### Dataset content

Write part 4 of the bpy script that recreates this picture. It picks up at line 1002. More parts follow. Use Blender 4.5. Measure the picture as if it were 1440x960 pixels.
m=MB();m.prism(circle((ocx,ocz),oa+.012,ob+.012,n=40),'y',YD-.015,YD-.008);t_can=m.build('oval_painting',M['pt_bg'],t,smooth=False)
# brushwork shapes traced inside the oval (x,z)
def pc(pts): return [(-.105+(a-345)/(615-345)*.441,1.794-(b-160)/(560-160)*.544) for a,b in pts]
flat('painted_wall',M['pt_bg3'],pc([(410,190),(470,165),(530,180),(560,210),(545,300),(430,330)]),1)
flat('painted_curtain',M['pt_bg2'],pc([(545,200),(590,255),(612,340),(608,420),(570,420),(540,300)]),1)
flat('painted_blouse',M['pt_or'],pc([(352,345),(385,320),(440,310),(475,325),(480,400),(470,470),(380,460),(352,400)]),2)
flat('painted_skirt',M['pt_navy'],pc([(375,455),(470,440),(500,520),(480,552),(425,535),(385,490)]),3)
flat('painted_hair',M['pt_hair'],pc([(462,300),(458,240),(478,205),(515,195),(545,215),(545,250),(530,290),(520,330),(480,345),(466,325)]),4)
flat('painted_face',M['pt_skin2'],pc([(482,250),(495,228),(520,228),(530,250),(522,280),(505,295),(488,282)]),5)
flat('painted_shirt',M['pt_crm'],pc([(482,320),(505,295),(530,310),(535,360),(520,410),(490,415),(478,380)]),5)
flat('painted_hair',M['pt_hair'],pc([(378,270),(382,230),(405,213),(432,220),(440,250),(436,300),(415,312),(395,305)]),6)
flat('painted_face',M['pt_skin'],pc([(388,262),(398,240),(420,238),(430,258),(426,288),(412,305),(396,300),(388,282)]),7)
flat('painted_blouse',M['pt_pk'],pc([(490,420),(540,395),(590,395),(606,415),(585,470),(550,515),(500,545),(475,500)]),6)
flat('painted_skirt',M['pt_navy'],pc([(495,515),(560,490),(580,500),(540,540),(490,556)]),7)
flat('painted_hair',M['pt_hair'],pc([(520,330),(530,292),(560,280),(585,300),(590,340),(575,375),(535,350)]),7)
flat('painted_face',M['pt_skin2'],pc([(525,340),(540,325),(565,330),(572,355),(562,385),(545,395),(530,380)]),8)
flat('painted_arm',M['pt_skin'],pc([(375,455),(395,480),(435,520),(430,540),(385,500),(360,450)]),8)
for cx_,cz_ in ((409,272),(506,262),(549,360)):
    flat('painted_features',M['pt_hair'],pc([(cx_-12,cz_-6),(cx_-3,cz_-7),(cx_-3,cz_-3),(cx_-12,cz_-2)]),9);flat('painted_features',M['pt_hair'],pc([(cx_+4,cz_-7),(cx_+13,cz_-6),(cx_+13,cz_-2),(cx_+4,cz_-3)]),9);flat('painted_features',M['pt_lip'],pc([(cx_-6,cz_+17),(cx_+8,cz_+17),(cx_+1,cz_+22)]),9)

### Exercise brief
Transcribe the entire listing above precisely.

### The reply
Write part 4 of the bpy script that recreates this picture. It picks up at line 1002. More parts follow. Use Blender 4.5. Measure the picture as if it were 1440x960 pixels.
m=MB();m.prism(circle((ocx,ocz),oa+.012,ob+.012,n=40),'y',YD-.015,YD-.008);t_can=m.build('oval_painting',M['pt_bg'],t,smooth=False)
# brushwork shapes traced inside the oval (x,z)
def pc(pts): return [(-.105+(a-345)/(615-345)*.441,1.794-(b-160)/(560-160)*.544) for a,b in pts]
flat('painted_wall',M['pt_bg3'],pc([(410,190),(470,165),(530,180),(560,210),(545,300),(430,330)]),1)
flat('painted_curtain',M['pt_bg2'],pc([(545,200),(590,255),(612,340),(608,420),(570,420),(540,300)]),1)
flat('painted_blouse',M['pt_or'],pc([(352,345),(385,320),(440,310),(475,325),(480,400),(470,470),(380,460),(352,400)]),2)
flat('painted_skirt',M['pt_navy'],pc([(375,455),(470,440),(500,520),(480,552),(425,535),(385,490)]),3)
flat('painted_hair',M['pt_hair'],pc([(462,300),(458,240),(478,205),(515,195),(545,215),(545,250),(530,290),(520,330),(480,345),(466,325)]),4)
flat('painted_face',M['pt_skin2'],pc([(482,250),(495,228),(520,228),(530,250),(522,280),(505,295),(488,282)]),5)
flat('painted_shirt',M['pt_crm'],pc([(482,320),(505,295),(530,310),(535,360),(520,410),(490,415),(478,380)]),5)
flat('painted_hair',M['pt_hair'],pc([(378,270),(382,230),(405,213),(432,220),(440,250),(436,300),(415,312),(395,305)]),6)
flat('painted_face',M['pt_skin'],pc([(388,262),(398,240),(420,238),(430,258),(426,288),(412,305),(396,300),(388,282)]),7)
flat('painted_blouse',M['pt_pk'],pc([(490,420),(540,395),(590,395),(606,415),(585,470),(550,515),(500,545),(475,500)]),6)
flat('painted_skirt',M['pt_navy'],pc([(495,515),(560,490),(580,500),(540,540),(490,556)]),7)
flat('painted_hair',M['pt_hair'],pc([(520,330),(530,292),(560,280),(585,300),(590,340),(575,375),(535,350)]),7)
flat('painted_face',M['pt_skin2'],pc([(525,340),(540,325),(565,330),(572,355),(562,385),(545,395),(530,380)]),8)
flat('painted_arm',M['pt_skin'],pc([(375,455),(395,480),(435,520),(430,540),(385,500),(360,450)]),8)
for cx_,cz_ in ((409,272),(506,262),(549,360)):
    flat('painted_features',M['pt_hair'],pc([(cx_-12,cz_-6),(cx_-3,cz_-7),(cx_-3,cz_-3),(cx_-12,cz_-2)]),9);flat('painted_features',M['pt_hair'],pc([(cx_+4,cz_-7),(cx_+13,cz_-6),(cx_+13,cz_-2),(cx_+4,cz_-3)]),9);flat('painted_features',M['pt_lip'],pc([(cx_-6,cz_+17),(cx_+8,cz_+17),(cx_+1,cz_+22)]),9)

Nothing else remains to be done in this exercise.